_Problem to solve_: The listing below begins with the first line you should copy; stop after the line containing "PI = math.pi", and drop every picture.

_Collected data_:
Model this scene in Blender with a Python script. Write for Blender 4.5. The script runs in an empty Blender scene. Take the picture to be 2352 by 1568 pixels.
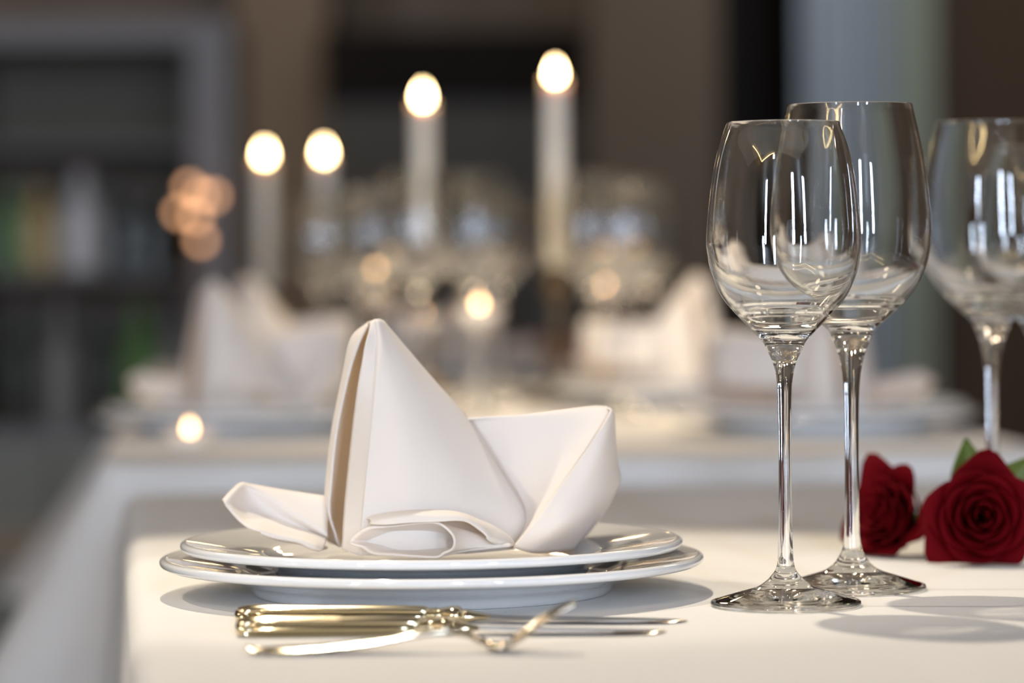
import bpy, bmesh, math, random
import numpy as np
from mathutils import Vector, Matrix, noise

random.seed(7)
S = bpy.context.scene
C = S.collection
R = math.radians
PI = math.pi

# ------------------------------------------------------------------ render look
S.view_settings.view_transform = 'Standard'
S.view_settings.look = 'None'
S.view_settings.gamma = 1.0
S.view_settings.use_curve_mapping = False
S.view_settings.exposure = 0.0
S.cycles.use_denoising = True
S.cycles.adaptive_threshold = 0.015
S.cycles.max_bounces = 32
S.cycles.transmission_bounces = 32
S.cycles.glossy_bounces = 6
S.cycles.diffuse_bounces = 4
S.cycles.transparent_max_bounces = 12
S.cycles.sample_clamp_indirect = 30.0
S.cycles.blur_glossy = 0.3
S.cycles.caustics_refractive = True
S.cycles.caustics_reflective = True

# ------------------------------------------------------------------ camera
TZ = 0.75                     # height of the near table top
F = 7700.0
CAM = Vector((0.0, 0.0, TZ + 0.157))
ROT = Matrix.Rotation(R(90.0) - math.atan((784 - 600) / F), 3, 'X') @ Matrix.Rotation(R(-0.45), 3, 'Z')
cam_data = bpy.data.cameras.new('camera')
cam = bpy.data.objects.new('camera', cam_data)
C.objects.link(cam)
cam.matrix_world = Matrix.Translation(CAM) @ ROT.to_4x4()
cam_data.sensor_width = 36.0
cam_data.lens = 36.0 * F / 2352.0
cam_data.clip_start = 0.05
cam_data.dof.use_dof = True
cam_data.dof.focus_distance = 1.532
cam_data.dof.aperture_fstop = 4.6
cam_data.dof.aperture_blades = 0
S.camera = cam


def ray(px, py):
    return ROT @ Vector(((px - 1176) / F, -(py - 784) / F, -1.0))


def at(px, py, Y):            # the point of the sight line at distance Y into the room
    d = ray(px, py)
    return CAM + d * (Y / d.y)


def on(px, py, z=TZ):         # the point of the sight line at height z
    d = ray(px, py)
    return CAM + d * ((z - CAM.z) / d.z)


# ------------------------------------------------------------------ materials
def mat(name, col, rough=0.5, metal=0.0, spec=0.5, **kw):
    m = bpy.data.materials.new(name)
    m.use_nodes = True
    b = m.node_tree.nodes['Principled BSDF']
    b.inputs['Base Color'].default_value = (*col, 1)
    b.inputs['Roughness'].default_value = rough
    b.inputs['Metallic'].default_value = metal
    b.inputs['Specular IOR Level'].default_value = spec
    for k, v in kw.items():
        b.inputs[k.replace('_', ' ')].default_value = v
    return m


def add_noise_color(m, scale, c1, c2, detail=4, stretch=(1, 1, 1)):
    nt = m.node_tree
    b = nt.nodes['Principled BSDF']
    tc = nt.nodes.new('ShaderNodeTexCoord')
    mp = nt.nodes.new('ShaderNodeMapping')
    mp.inputs['Scale'].default_value = stretch
    n = nt.nodes.new('ShaderNodeTexNoise')
    n.inputs['Scale'].default_value = scale
    n.inputs['Detail'].default_value = detail
    r = nt.nodes.new('ShaderNodeValToRGB')
    r.color_ramp.elements[0].color = (*c1, 1)
    r.color_ramp.elements[1].color = (*c2, 1)
    r.color_ramp.elements[0].position = 0.3
    r.color_ramp.elements[1].position = 0.7
    nt.links.new(tc.outputs['Object'], mp.inputs['Vector'])
    nt.links.new(mp.outputs['Vector'], n.inputs['Vector'])
    nt.links.new(n.outputs['Fac'], r.inputs['Fac'])
    nt.links.new(r.outputs['Color'], b.inputs['Base Color'])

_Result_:
Model this scene in Blender with a Python script. Write for Blender 4.5. The script runs in an empty Blender scene. Take the picture to be 2352 by 1568 pixels.
import bpy, bmesh, math, random
import numpy as np
from mathutils import Vector, Matrix, noise

random.seed(7)
S = bpy.context.scene
C = S.collection
R = math.radians
PI = math.pi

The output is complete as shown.